Fleming was by this time on a bottle of gin and 70 cigarettes a day, but managing to turn out Bond books fairly rapidly. The combination of pace, thrills, gimmicks and journalistic detail gave them an immediate popularity in post-war Britain. They sold well from the start, assisted by his gift for self-promotion. (When reading the proof of an interview, he insisted to the journalist that his polka dot bow-tie was knotted not "loosely", but "with Churchillian looseness".) His crude mixture of nihilism and opportunism made him an impressive sycophant, shamelessly flattering anybody with power in the world of books and newspapers.

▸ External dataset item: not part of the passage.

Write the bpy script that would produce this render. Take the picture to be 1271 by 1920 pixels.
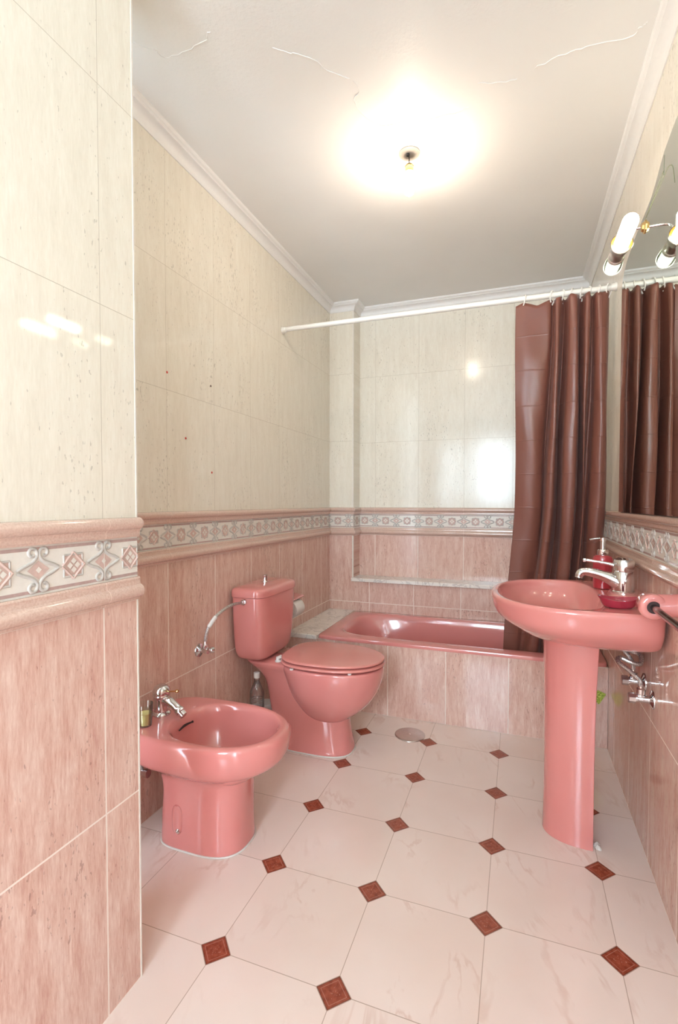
import bpy, math, random
from mathutils import Vector, Matrix
random.seed(7)
for o in list(bpy.data.objects): bpy.data.objects.remove(o)
SC = bpy.context.scene
COL = SC.collection
PI = math.pi

# ------------------------------------------------------------------ camera
YAW, PITCH, ROLL, FPX, CAMZ = .34843, .0288, .0009, 926.5, 1.10
cam_d = bpy.data.cameras.new('camera'); cam = bpy.data.objects.new('camera', cam_d); COL.objects.link(cam)
cam_d.sensor_fit = 'VERTICAL'; cam_d.sensor_height = 36.0; cam_d.lens = FPX/1920*36
cam_d.shift_y = 8.95/1920; cam_d.clip_start = .02
cy, sy, cp, sp = math.cos(YAW), math.sin(YAW), math.cos(PITCH), math.sin(PITCH)
fw = Vector((-sy*cp, cy*cp, -sp)); rt = Vector((cy, sy, 0)); up = rt.cross(fw)
cr, sr = math.cos(ROLL), math.sin(ROLL)
rt2 = cr*rt+sr*up; up2 = -sr*rt+cr*up
M = Matrix((rt2, up2, -fw)).transposed().to_4x4(); M.translation = Vector((0, 0, CAMZ))
cam.matrix_world = M
SC.camera = cam

# ------------------------------------------------------------------ look, world, daylight
SC.view_settings.view_transform = 'Standard'; SC.view_settings.look = 'None'
SC.view_settings.gamma = 1.0; SC.view_settings.use_curve_mapping = False
SC.view_settings.exposure = 0.98
BULB_CEIL, BULB_WALL = 98.0, 11.0
WIN_W, DOOR_FILL_W = 34.0, 10.0
W = bpy.data.worlds.new('world'); SC.world = W; W.use_nodes = True
W.node_tree.nodes['Background'].inputs[0].default_value = (.68, .87, 1.0, 1)
W.node_tree.nodes['Background'].inputs[1].default_value = 7.5
def area(name, loc, rot, sx, sy_, power, col):
    d = bpy.data.lights.new(name, 'AREA'); d.shape = 'RECTANGLE'; d.size = sx; d.size_y = sy_
    d.energy = power; d.color = col
    o = bpy.data.objects.new(name, d); COL.objects.link(o); o.location = loc; o.rotation_euler = rot
    return o
# daylight entering through the window behind the camera, plus fill from an added doorway
area('window_daylight', (-.37, -2.18, 1.60), (PI/2, 0, 0), .70, 1.20, WIN_W, (.72, .89, 1.0))
area('added_doorway_fill', (.60, -1.50, 1.05), (PI/2, 0, PI/2), .74, 1.9, DOOR_FILL_W, (.78, .90, 1.0))

# ------------------------------------------------------------------ key dimensions
XL, XN, XR = -1.199, -.812, .384        # left wall, near partition, right wall
YN, YS, YB, YF = .894, 3.113, 3.25, -2.0  # partition end, step, back wall, wall behind camera
ZC = 2.41
XS = -1.03
B0, B1 = .882, 1.066                     # tile border band
YT = 2.453                                # tub front

# ------------------------------------------------------------------ node helpers
class NT:
    def __init__(s, name):
        s.m = bpy.data.materials.new(name); s.m.use_nodes = True
        s.t = s.m.node_tree; s.n = s.t.nodes; s.b = s.n['Principled BSDF']
    def put(s, node, i, v):
        if v is None: return
        if hasattr(v, 'node'): s.t.links.new(v, node.inputs[i])
        else: node.inputs[i].default_value = v
    def m_(s, op, a, b=None, c=None, clamp=False):
        n = s.n.new('ShaderNodeMath'); n.operation = op; n.use_clamp = clamp
        s.put(n, 0, a); s.put(n, 1, b); s.put(n, 2, c); return n.outputs[0]
    def pos(s):
        g = s.n.new('ShaderNodeNewGeometry'); x = s.n.new('ShaderNodeSeparateXYZ')
        s.t.links.new(g.outputs['Position'], x.inputs[0]); return x.outputs[0], x.outputs[1], x.outputs[2]
    def vec(s, a, b, c):
        n = s.n.new('ShaderNodeCombineXYZ'); s.put(n, 0, a); s.put(n, 1, b); s.put(n, 2, c); return n.outputs[0]
    def noise(s, v, scale, detail=3, rough=.5, dist=0):
        n = s.n.new('ShaderNodeTexNoise'); s.put(n, 'Vector', v); n.inputs['Scale'].default_value = scale
        n.inputs['Detail'].default_value = detail; n.inputs['Roughness'].default_value = rough
        n.inputs['Distortion'].default_value = dist; return n.outputs[0]
    def ramp(s, f, stops):
        n = s.n.new('ShaderNodeValToRGB'); s.put(n, 0, f); e = n.color_ramp.elements
        while len(e) < len(stops): e.new(.5)
        for k, (p, c) in enumerate(stops):
            e[k].position = p; e[k].color = (*c, 1) if len(c) == 3 else c
        return n.outputs[0]
    def mix(s, f, a, b, mode='MIX'):
        n = s.n.new('ShaderNodeMix'); n.data_type = 'RGBA'; n.blend_type = mode
        s.put(n, 0, f)
        for i, v in ((6, a), (7, b)):
            if not hasattr(v, 'node') and len(v) == 3: v = (*v, 1)
            s.put(n, i, v)
        return n.outputs[2]
    def smooth(s, x, lo, hi):       # 0 below lo .. 1 above hi
        n = s.n.new('ShaderNodeMapRange'); n.interpolation_type = 'SMOOTHSTEP'
        s.put(n, 0, x); n.inputs[1].default_value = lo; n.inputs[2].default_value = hi; return n.outputs[0]
    def bump(s, h, strength=.3, dist=.002):
        n = s.n.new('ShaderNodeBump'); n.inputs['Strength'].default_value = strength
        n.inputs['Distance'].default_value = dist; s.put(n, 'Height', h); return n.outputs[0]
    def out(s, col=None, rough=None, spec=None, metal=None, normal=None, coat=None, coat_rough=None):
        b = s.b
        if col is not None: s.put(b, 'Base Color', col if hasattr(col, 'node') else (*col, 1))
        if rough is not None: s.put(b, 'Roughness', rough)
        if spec is not None: s.put(b, 'Specular IOR Level', spec)
        if metal is not None: s.put(b, 'Metallic', metal)
        if normal is not None: s.put(b, 'Normal', normal)
        if coat is not None: s.put(b, 'Coat Weight', coat)
        if coat_rough is not None: s.put(b, 'Coat Roughness', coat_rough)
        return s.m
def lin(r, g, b):
    f = lambda c: (c/255/12.92) if c <= 10 else (((c/255)+.055)/1.055)**2.4
    return (f(r), f(g), f(b))

def simple(name, rgb, rough=.4, metal=0, spec=.5, coat=0, bumpy=0, scale=60, vary=.04):
    n = NT(name); x, y, z = n.pos(); v = n.vec(x, y, z)
    nz = n.noise(v, scale, 3)
    dark = tuple(c*(1-vary) for c in rgb); lite = tuple(min(1, c*(1+vary)) for c in rgb)
    col = n.ramp(nz, [(.3, dark), (.7, lite)])
    return n.out(col, rough, spec, metal, n.bump(nz, bumpy, .002) if bumpy else None, coat, .04)

# ------------------------------------------------------------------ materials
CREAM_A, CREAM_B, CREAM_C = lin(230, 221, 205), lin(244, 238, 225), lin(238, 230, 215)
PINK_A, PINK_B, PINK_C = lin(206, 158, 143), lin(237, 211, 198), lin(223, 186, 171)
def tile_mat(name, axis, u0, w, gloss=.055, rows=(0, .4405, .881, 1.066, 1.507, 1.949, 2.391)):
    n = NT(name); x, y, z = n.pos(); u = y if axis == 'Y' else x; other = x if axis == 'Y' else y
    t = n.m_('DIVIDE', n.m_('SUBTRACT', u, u0), w)
    cell = n.m_('FLOOR', t); fr = n.m_('SUBTRACT', t, cell)
    du = n.m_('MULTIPLY', n.m_('MINIMUM', fr, n.m_('SUBTRACT', 1.0, fr)), w)      # metres to nearest vertical joint
    dz = None; rowid = None
    for r in rows:
        d = n.m_('ABSOLUTE', n.m_('SUBTRACT', z, r)); dz = d if dz is None else n.m_('MINIMUM', dz, d)
        g = n.m_('GREATER_THAN', z, r); rowid = g if rowid is None else n.m_('ADD', rowid, g)
    tid = n.m_('ADD', n.m_('MULTIPLY', cell, 3.71), n.m_('MULTIPLY', rowid, 7.13))
    up_ = n.m_('GREATER_THAN', z, 1.0)
    # vertical travertine streaks
    sv = n.vec(n.m_('MULTIPLY', u, 40.0), tid, n.m_('MULTIPLY', z, 6.5))
    fine = n.vec(n.m_('MULTIPLY', u, 260.0), tid, n.m_('MULTIPLY', z, 34.0))
    s1 = n.noise(sv, 1.0, 5, .6, .3); s2 = n.noise(fine, 1.0, 4, .65)
    sm = n.m_('ADD', n.m_('MULTIPLY', s1, .52), n.m_('MULTIPLY', s2, .48))
    low = n.ramp(sm, [(.34, PINK_A), (.50, PINK_C), (.66, PINK_B)])
    upc = n.ramp(sm, [(.32, CREAM_A), (.50, CREAM_C), (.68, CREAM_B)])
    # small dark pits
    pv = n.vec(n.m_('MULTIPLY', u, 175.0), n.m_('ADD', tid, 40.0), n.m_('MULTIPLY', z, 62.0))
    p1 = n.noise(pv, 1.0, 2, .5); p2 = n.noise(n.vec(n.m_('MULTIPLY', u, 9.0), tid, n.m_('MULTIPLY', z, 2.2)), 1.0, 2)
    pit = n.smooth(n.m_('ADD', p1, n.m_('MULTIPLY', p2, .35)), .845, .90)
    low = n.mix(n.m_('MULTIPLY', pit, .36), low, lin(112, 66, 58))
    upc = n.mix(n.m_('MULTIPLY', pit, .4), upc, lin(150, 138, 122))
    base = n.mix(up_, low, upc)
    gw = n.m_('SUBTRACT', .0020, n.m_('MULTIPLY', up_, .0013))
    gl = n.m_('LESS_THAN', n.m_('MINIMUM', du, dz), gw)
    gcol = n.mix(up_, lin(242, 228, 218), lin(196, 184, 166))
    col = n.mix(gl, base, gcol)
    wob = n.noise(n.vec(x, y, z), 7.0, 2)
    h = n.m_('ADD', n.m_('SUBTRACT', 1.0, gl), n.m_('ADD', n.m_('MULTIPLY', pit, -.25), n.m_('MULTIPLY', wob, .6)))
    rough = n.m_('ADD', gloss, n.m_('MULTIPLY', gl, .5))
    return n.out(col, rough, .38, 0, n.bump(h, .25, .0012))
M_TL = tile_mat('tile_left', 'Y', 1.475, .2975)
M_TR = tile_mat('tile_right', 'Y', 2.012, .291)
M_TN = tile_mat('tile_near', 'Y', .797, .297)
M_TB = tile_mat('tile_back', 'X', -.918, .294, .15)
M_TU = tile_mat('tile_tub_front', 'X', -.918, .294)
M_TF = tile_mat('tile_front', 'X', -.918, .294)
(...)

By his early fifties, Fleming was looking old and ill. He took to "lunging suggestively" at anybody he found sexy, fortified by alcohol and his conviction that "all women love semi-rape". With the face of "a bloodhound out in the sun" and a "habitual expression of controlled fury relieved occasionally by a stark smile", he was not great company.

Despite the breakdown in their relationship, he and Annie remained married, consorting tiredly with people who shared their names with counties or London boroughs. But her more intellectual friends found both him and the success of Commander Bond ludicrous, which made Fleming feel angry and misunderstood. "Thunderbird waits morosely for midday," she wrote to Evelyn Waugh, "when he joins the golf people and drinks".

Soon he was dead, but even the sequel is dismal. His only son, a confused, fractious boy with a firearms obsession, killed himself in his early twenties. Fleming's books have faded, and all that remains are the dilated Bond films, to be dusted down for their annual Boxing Day outing. This is a good biography, but I find it hard to recommend it to anybody. Fleming was like a phantom of James Bond, with all his faults and limitations but none of his virtues. I did not enjoy reading about him.